Friday, November 16, 2012

Dino Buzzati, Mestre



Ainda que goste um bocado dos seus romances O Deserto do Tártaros e Um Amor (talvez mais absurdo, a começar pelo título, que uma fortaleza encravada no meio da nada aguardando inimigos que nunca chegarão) e embora eu goste imenso de seu infantil La famosa invasione degli orsi in Sicilia, incluindo as ilustrações do próprio, foi com as narrativas curtas que Dino Buzzati me conquistou.

E aí falamos de As Montanhas são Proibidas, As Noite Difíceis, Naquele Exato Momento. No primeiro, 25 contos; no segundo 51, no terceiro, 156 "contos". Aspas para explicar os fragmentos, anotações, parábolas, poemas em prosa. O primeiro texto de Naquele Exato Momento, por exemplo, tem apenas 7 linhas.

Textos por vezes desabridamente simbólicos, amiúde filosóficos / metafísicos, mas é raro que Dino, finíssimo observador, pese a mão.

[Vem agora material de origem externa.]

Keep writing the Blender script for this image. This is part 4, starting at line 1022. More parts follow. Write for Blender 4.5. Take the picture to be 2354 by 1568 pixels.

"A Grande Faxina" é daqueles que carrego no coração para sempre. Graças a ele entendi uma coisa que eu não conseguia entender na vida.

O  SILÊNCIO  DOS  ANIMAIS

Finalmente viu-se um pouco de luz. O amanhecer. Pulei da cama e olhei para fora: bonito dia. Chamei o cachorro Gufo: "Vamos, Gufo", disse, "temos que estar às oito horas na passagem, assim a veremos quando chegar." Gufo sacudiu a cabeça, bocejando. Pusemo-nos a caminho.

À sombra de uma grande árvore, Gufo estava sentado com as patas dianteiras bem retas e fixava, com gigantesca seriedade, a estrada que subia entre os bosques. Era verão.  Ouvi-se o barulho do ônibus chegando. Depois apareceu, azul, e ao sol os cromados brilharam.

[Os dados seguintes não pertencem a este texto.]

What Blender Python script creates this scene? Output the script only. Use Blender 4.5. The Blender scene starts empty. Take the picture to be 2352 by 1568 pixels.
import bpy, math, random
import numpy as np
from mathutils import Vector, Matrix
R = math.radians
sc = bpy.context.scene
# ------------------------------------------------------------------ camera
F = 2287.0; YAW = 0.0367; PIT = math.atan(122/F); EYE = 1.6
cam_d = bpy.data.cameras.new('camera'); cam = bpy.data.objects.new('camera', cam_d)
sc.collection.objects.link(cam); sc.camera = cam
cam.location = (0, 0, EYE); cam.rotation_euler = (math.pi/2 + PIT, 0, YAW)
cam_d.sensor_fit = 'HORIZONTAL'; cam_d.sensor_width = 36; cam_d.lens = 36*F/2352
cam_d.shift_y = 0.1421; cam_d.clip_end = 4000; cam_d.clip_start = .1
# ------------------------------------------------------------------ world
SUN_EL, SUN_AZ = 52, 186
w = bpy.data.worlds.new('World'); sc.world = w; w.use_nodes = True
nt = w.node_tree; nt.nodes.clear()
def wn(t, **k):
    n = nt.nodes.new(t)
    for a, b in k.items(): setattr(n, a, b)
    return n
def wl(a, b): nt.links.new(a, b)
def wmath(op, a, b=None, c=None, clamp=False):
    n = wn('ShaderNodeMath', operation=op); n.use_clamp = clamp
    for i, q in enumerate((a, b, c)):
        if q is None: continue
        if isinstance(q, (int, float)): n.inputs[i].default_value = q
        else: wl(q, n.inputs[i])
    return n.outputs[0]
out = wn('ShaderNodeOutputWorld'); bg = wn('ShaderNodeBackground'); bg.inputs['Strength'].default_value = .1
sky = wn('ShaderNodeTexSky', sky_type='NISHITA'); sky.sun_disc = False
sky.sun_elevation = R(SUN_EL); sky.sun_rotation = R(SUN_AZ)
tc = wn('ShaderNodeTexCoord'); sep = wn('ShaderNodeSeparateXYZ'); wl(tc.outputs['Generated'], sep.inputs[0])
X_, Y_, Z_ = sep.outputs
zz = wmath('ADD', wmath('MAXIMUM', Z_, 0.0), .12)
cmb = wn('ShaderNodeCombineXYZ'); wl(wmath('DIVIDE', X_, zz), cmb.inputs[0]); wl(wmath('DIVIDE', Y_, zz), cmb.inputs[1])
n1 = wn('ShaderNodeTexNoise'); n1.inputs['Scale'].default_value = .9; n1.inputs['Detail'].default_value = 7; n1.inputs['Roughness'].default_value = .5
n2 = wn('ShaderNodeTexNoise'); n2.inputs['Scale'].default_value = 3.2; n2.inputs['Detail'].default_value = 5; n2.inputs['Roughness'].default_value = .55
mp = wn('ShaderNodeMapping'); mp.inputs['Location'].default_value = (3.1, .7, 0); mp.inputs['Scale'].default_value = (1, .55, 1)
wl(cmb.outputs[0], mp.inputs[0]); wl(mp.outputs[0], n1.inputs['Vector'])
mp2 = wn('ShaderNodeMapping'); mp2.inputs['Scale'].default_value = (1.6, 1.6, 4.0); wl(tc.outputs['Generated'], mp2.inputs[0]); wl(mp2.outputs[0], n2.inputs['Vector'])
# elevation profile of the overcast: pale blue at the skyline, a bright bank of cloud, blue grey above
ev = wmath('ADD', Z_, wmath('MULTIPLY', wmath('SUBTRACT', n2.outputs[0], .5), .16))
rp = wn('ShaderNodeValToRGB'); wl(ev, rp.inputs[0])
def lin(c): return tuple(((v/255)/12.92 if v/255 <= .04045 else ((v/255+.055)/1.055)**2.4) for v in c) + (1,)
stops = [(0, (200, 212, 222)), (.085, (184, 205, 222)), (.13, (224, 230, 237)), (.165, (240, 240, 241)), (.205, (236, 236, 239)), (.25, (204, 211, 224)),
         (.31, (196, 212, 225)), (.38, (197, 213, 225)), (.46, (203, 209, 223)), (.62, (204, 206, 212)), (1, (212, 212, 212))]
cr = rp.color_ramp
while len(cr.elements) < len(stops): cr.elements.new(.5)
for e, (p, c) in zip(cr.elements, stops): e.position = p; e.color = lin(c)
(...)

"Você a está vendo?", perguntei. Ele levantou as orelhas e não se moveu. O ônibus já estava perto. Parou na passagem. Eu já compreendera. "Vamos!", disse a Gufo. "Ela deve ter perdido o ônibus, chegará à tarde."

Já eram quatro horas. Nuvens brancas como odres estavam reunidas entre dois mil e dois mil e quinhentos metros: e o vento as impelia. Viajando assim, suas sombras corriam sobre os bosques. "Gufo, Gufo, você que sente as coisas de longe, acha que ela chegará?" O cão, imóvel, olhava os tourniquets desertos.

O último raio palpitou, sobre os picos extremos, depois se apagou. "Gufo, vamos?" O cão, que dormia, levantou-se e seguiu-me com a cabeça baixa.

Todos já tinham ido dormir. No pátio, a lâmpada suspensa oscilava um pouco ao vento, e com seu balanço, as sombras das cadeiras vazias se alongavam, encurtavam, se alongavam. "Gufo", disse, só para romper o silêncio. Pouco depois repeti: "Gufo". Ele me olhou, com os lábios caídos como festões de chocolate derretido. Parecia um bispo. "Gufo, você não diz nada?" Continuou a olhar-me, mudo. Durante todo o interminável dia, não dissera uma palavra.